> _ENTRIES PROVIDED_:
..............................
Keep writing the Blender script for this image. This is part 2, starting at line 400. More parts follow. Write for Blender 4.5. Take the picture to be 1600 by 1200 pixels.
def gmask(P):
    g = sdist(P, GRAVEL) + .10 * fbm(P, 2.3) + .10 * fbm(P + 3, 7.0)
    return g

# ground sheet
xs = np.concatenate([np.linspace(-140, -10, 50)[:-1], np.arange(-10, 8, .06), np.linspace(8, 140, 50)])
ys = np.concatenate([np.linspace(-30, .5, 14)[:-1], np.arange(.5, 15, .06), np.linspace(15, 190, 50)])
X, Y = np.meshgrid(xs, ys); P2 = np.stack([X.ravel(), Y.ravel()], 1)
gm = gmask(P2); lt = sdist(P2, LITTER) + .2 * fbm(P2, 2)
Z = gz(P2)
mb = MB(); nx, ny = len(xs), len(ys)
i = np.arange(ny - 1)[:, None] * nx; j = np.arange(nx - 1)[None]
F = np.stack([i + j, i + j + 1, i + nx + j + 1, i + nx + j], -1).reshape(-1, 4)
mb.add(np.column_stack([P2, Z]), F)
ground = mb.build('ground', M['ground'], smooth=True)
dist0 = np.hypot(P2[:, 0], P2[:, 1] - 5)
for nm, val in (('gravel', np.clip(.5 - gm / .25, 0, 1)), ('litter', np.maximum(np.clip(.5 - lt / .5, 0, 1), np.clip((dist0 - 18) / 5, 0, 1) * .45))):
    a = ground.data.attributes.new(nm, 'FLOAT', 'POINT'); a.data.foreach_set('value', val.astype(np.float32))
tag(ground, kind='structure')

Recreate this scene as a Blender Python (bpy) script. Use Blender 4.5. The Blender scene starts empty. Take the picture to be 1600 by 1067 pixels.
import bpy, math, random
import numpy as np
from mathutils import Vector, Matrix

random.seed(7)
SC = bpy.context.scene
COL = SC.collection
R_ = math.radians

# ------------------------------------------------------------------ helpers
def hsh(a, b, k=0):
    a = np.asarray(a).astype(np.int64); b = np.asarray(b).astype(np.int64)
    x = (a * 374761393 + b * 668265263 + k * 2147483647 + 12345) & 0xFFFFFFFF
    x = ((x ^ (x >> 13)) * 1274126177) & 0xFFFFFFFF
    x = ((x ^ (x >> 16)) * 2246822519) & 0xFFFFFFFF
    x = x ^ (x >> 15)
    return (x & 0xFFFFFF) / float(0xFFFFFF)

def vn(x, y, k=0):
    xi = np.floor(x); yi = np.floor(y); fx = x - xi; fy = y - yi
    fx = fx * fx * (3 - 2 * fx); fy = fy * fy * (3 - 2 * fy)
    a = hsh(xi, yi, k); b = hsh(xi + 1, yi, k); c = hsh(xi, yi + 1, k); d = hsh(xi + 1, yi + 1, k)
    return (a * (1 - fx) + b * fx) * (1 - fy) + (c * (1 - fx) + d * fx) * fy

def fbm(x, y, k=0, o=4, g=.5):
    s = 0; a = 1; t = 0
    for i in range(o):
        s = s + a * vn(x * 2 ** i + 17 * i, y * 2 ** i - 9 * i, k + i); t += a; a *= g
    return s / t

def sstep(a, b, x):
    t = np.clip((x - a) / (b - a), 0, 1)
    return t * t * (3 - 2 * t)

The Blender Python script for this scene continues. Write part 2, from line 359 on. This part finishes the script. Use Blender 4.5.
..............................
> _PROBLEM TO WORK ON_: Nothing but the lines from the one with "Recreate this scene" to the one with "from mathutils import Vector, Matrix" should be echoed, both of them included, exactly as written.

> _WORKED SOLUTION_:
Recreate this scene as a Blender Python (bpy) script. Use Blender 4.5. The Blender scene starts empty. Take the picture to be 1600 by 1067 pixels.
import bpy, math, random
import numpy as np
from mathutils import Vector, Matrix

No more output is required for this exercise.